L'état d'urgence sanitaire est la base, notamment, du couvre-feu à 18h00, en vigueur depuis un mois sur le territoire. Ce régime boîte à outils permet aussi les mesures de restriction ou d'interdiction de déplacements, des rassemblements ou des ouvertures des établissements, sur tout ou partie du territoire, ainsi que des confinements partiels ou complets de la population.
La loi de création de l'état d'urgence sanitaire, promulguée le 23 mars 2020 crée dans le code civil de la santé le cadre nécessaire à son régime (articles L3131-12 et suivants) et dont l'applicabilité a été limitée au 1er avril 2021 afin que le dispositif et les mesures spécifiques qu'il permet de prendre demeurent exceptionnels.
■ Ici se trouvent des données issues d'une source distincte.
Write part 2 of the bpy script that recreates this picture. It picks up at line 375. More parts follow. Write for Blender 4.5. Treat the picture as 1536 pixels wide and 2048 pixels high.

Or, "le gouvernement ne pouvait demander au Parlement d'autoriser la prorogation de l'état d'urgence sanitaire jusqu'au 1er juin 2021 si n'était pas modifiée la date de caducité (...) qui a été repoussée au 31 décembre 2021".
De plus, si l'état d'urgence sanitaire entre en application pour un mois sur décret du Premier ministre, "la prorogation doit être réalisée par le Parlement à la faveur de l'adoption d'une loi", précise la professeure de droit.
Les Premiers ministres (Edouard Philippe puis Jean Castex) ont ainsi été en mesure à deux reprises de déclarer l'état d'urgence : une première fois en mars 2020 - prolongé en mai - et une seconde en octobre 2020 avant que le Parlement ne vote deux nouvelles prolongations en novembre et en février 2021.
Néanmoins, "le régime de l'état d'urgence sanitaire offre peu de garantie permettant d'empêcher le gouvernement d'en user et d'en abuser", selon la professeure Basilien-Gainche, qui estime qu’"on peut très bien envisager soit une troisième prorogation du deuxième état d'urgence sanitaire, soit la déclaration d'un troisième état d'urgence sanitaire".
Pourquoi un état d'urgence sanitaire?
La loi française prévoyait depuis 1955 un état d’urgence “utilisé essentiellement à des fins sécuritaires”, rappelle la professeure de droit, tandis que le code de santé publique confère “en cas de menace sanitaire grave”, la possibilité au ministre de la Santé de “prescrire (...) toute mesure proportionnée aux risques courus”. L’exécutif “a clairement voulu que ce soit le Premier ministre et non pas le ministre de la Santé qui ait autorité”, ajoute la professeure Basilien-Gainche.
En décembre 2020, un projet de loi présenté en Conseil des ministres visait à établir un cadre juridique durable face aux crises sanitaires et donnait notamment le pouvoir au Premier ministre de décréter plusieurs interdictions, de circulation, de fermeture d'établissement ou encore de rassemblements sur la voie publique. Mais face au tollé suscité dans la classe politique, le gouvernement avait fait marche arrière.